§ Exercise data
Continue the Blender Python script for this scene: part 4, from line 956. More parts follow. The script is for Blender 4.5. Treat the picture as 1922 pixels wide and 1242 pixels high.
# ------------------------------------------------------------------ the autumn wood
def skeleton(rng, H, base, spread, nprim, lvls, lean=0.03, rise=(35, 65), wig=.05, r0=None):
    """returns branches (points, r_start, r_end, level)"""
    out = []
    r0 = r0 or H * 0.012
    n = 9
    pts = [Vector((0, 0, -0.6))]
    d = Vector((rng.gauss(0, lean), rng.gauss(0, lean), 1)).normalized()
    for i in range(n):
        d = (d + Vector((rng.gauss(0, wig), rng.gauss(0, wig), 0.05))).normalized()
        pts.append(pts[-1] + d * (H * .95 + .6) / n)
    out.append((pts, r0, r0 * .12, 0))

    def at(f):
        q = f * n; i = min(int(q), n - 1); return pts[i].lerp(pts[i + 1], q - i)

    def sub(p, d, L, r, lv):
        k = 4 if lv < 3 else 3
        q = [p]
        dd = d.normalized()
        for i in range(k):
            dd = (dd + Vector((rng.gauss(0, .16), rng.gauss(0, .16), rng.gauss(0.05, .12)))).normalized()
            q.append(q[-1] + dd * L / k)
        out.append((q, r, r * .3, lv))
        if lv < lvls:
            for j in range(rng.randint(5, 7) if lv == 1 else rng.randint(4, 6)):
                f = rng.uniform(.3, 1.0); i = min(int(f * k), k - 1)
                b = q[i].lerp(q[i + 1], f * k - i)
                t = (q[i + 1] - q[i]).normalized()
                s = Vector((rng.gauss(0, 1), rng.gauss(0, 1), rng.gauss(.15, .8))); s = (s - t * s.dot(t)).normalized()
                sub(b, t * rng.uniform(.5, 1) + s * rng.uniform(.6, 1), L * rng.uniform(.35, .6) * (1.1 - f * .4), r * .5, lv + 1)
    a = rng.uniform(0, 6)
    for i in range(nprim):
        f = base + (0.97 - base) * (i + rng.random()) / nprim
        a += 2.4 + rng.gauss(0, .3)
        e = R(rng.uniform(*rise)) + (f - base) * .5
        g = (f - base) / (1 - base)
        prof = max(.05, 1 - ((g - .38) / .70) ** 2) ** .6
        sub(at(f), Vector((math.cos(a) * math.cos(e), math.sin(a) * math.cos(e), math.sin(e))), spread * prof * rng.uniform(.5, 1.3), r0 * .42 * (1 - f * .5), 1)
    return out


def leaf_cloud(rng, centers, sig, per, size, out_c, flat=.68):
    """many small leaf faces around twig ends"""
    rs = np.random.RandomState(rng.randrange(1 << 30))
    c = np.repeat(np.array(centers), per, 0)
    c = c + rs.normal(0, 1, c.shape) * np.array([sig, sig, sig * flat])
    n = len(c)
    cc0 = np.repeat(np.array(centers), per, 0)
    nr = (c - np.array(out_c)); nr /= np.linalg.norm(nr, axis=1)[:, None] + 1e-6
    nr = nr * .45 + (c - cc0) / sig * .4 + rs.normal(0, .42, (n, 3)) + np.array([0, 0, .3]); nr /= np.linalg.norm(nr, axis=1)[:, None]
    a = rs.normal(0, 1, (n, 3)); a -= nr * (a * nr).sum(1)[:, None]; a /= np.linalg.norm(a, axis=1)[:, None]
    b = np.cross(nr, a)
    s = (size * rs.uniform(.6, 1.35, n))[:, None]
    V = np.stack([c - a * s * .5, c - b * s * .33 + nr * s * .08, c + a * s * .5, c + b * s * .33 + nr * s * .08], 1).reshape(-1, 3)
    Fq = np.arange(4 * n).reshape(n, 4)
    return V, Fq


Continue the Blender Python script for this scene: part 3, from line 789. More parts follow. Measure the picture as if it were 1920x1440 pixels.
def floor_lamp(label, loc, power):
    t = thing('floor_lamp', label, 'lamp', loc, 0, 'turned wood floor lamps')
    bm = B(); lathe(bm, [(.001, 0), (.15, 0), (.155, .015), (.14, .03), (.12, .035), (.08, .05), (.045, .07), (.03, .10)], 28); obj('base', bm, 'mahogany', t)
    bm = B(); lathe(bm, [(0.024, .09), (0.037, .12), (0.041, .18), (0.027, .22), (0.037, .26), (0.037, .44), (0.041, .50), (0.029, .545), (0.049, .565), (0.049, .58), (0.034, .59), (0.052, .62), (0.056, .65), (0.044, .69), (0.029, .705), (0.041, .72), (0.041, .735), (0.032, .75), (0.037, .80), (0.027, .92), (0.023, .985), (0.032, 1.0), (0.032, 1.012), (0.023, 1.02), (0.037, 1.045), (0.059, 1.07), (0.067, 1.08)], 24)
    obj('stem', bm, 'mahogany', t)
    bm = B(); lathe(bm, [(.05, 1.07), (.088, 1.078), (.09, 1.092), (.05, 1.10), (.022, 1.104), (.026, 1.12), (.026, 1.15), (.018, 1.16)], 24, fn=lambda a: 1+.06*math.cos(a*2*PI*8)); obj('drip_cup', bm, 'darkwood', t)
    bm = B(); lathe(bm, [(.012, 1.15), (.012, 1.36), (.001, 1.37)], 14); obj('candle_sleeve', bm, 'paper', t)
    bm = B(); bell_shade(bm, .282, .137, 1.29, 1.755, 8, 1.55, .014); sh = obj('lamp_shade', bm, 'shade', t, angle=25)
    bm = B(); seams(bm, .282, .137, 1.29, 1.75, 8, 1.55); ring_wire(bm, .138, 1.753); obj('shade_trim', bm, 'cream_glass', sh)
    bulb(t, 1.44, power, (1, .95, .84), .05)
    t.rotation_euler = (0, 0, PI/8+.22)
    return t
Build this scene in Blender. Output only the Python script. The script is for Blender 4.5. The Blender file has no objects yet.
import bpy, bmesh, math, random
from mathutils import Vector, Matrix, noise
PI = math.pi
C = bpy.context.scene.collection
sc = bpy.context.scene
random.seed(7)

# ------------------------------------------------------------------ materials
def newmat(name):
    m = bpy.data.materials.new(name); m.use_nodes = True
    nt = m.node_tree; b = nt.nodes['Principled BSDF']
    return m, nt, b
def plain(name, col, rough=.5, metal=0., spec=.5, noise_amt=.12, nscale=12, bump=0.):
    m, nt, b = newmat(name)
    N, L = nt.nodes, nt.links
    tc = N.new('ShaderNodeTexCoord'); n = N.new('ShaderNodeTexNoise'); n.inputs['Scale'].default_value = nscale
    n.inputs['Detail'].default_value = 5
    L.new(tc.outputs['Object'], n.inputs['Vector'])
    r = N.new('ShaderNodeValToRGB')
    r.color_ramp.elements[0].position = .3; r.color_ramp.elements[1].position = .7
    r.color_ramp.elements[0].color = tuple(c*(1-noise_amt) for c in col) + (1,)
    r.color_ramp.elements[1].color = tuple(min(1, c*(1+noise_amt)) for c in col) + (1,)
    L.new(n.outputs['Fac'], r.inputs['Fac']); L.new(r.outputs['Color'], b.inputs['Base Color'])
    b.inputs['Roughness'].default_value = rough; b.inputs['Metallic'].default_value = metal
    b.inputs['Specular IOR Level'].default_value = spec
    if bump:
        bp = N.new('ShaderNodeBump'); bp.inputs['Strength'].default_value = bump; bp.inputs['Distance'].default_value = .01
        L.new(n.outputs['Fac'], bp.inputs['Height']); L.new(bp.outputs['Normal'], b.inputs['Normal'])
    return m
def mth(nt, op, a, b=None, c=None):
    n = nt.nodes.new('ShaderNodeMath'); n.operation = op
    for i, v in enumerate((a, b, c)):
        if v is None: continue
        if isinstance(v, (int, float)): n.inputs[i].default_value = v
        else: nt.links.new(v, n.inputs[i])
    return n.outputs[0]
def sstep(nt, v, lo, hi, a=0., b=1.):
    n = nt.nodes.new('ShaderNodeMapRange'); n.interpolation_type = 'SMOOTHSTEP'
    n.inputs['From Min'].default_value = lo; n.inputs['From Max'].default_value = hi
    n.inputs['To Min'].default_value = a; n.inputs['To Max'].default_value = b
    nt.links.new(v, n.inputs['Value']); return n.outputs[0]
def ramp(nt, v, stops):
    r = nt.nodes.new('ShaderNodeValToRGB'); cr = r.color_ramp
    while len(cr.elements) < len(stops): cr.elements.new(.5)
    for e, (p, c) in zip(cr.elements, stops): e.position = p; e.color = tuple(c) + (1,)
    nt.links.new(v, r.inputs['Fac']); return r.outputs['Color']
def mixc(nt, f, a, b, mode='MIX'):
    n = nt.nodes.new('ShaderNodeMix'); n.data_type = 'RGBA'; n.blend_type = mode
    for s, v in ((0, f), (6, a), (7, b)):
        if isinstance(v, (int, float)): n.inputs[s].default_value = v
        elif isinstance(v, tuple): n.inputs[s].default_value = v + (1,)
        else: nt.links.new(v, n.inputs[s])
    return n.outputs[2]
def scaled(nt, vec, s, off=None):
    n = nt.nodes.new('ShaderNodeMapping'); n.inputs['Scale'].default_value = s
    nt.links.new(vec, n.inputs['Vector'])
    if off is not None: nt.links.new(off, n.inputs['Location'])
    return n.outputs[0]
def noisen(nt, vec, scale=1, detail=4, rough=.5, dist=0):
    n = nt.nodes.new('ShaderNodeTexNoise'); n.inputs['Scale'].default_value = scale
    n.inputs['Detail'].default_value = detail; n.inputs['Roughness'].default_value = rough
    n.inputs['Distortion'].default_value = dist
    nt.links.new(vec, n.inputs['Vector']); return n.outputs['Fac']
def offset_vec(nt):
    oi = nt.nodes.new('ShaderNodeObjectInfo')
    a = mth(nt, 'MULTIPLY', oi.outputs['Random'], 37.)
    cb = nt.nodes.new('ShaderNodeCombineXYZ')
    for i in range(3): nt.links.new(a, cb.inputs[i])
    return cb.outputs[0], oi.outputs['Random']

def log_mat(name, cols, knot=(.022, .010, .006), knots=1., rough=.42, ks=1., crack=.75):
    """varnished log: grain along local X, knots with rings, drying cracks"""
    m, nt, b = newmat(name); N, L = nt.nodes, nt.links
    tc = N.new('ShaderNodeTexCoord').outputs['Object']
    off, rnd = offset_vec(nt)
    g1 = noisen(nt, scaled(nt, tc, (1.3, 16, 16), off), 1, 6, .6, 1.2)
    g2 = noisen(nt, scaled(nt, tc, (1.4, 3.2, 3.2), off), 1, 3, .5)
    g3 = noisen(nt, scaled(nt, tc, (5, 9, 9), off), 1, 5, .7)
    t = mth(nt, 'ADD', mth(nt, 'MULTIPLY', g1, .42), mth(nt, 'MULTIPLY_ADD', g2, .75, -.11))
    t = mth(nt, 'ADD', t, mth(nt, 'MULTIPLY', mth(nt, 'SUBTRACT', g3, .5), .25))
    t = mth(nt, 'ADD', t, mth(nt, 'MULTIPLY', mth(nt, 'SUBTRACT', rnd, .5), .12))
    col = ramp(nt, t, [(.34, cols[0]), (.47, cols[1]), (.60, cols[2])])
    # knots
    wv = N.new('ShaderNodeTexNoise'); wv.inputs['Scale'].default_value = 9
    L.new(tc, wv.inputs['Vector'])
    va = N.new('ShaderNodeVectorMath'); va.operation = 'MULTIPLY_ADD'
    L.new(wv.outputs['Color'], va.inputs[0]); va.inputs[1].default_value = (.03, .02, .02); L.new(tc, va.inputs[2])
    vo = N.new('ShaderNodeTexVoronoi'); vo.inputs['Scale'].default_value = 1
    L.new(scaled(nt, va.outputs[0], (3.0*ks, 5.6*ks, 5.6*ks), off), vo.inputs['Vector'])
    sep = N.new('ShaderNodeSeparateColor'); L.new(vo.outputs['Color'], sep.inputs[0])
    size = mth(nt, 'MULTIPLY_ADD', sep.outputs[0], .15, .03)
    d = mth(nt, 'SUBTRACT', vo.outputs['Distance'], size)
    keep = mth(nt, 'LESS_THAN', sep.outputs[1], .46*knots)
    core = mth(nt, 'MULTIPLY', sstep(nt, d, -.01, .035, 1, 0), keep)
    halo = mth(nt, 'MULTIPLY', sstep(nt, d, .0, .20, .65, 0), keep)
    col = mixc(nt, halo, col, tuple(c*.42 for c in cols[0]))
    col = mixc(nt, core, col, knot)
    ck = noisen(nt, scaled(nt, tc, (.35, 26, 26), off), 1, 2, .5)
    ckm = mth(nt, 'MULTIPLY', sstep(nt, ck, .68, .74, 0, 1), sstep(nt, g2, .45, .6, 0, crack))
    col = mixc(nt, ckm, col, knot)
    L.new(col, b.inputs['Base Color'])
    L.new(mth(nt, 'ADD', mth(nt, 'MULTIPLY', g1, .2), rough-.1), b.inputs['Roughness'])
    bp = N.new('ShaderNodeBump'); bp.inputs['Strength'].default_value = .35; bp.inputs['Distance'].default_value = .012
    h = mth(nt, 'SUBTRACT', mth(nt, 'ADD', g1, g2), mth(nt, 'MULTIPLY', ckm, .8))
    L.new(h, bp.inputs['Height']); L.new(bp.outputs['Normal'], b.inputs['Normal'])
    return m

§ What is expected
Extract the run of lines that opens with the line containing "Build this scene" and closes with the line containing "random.seed(7)"; reproduce it exactly and add nothing.

§ Complete answer
Build this scene in Blender. Output only the Python script. The script is for Blender 4.5. The Blender file has no objects yet.
import bpy, bmesh, math, random
from mathutils import Vector, Matrix, noise
PI = math.pi
C = bpy.context.scene.collection
sc = bpy.context.scene
random.seed(7)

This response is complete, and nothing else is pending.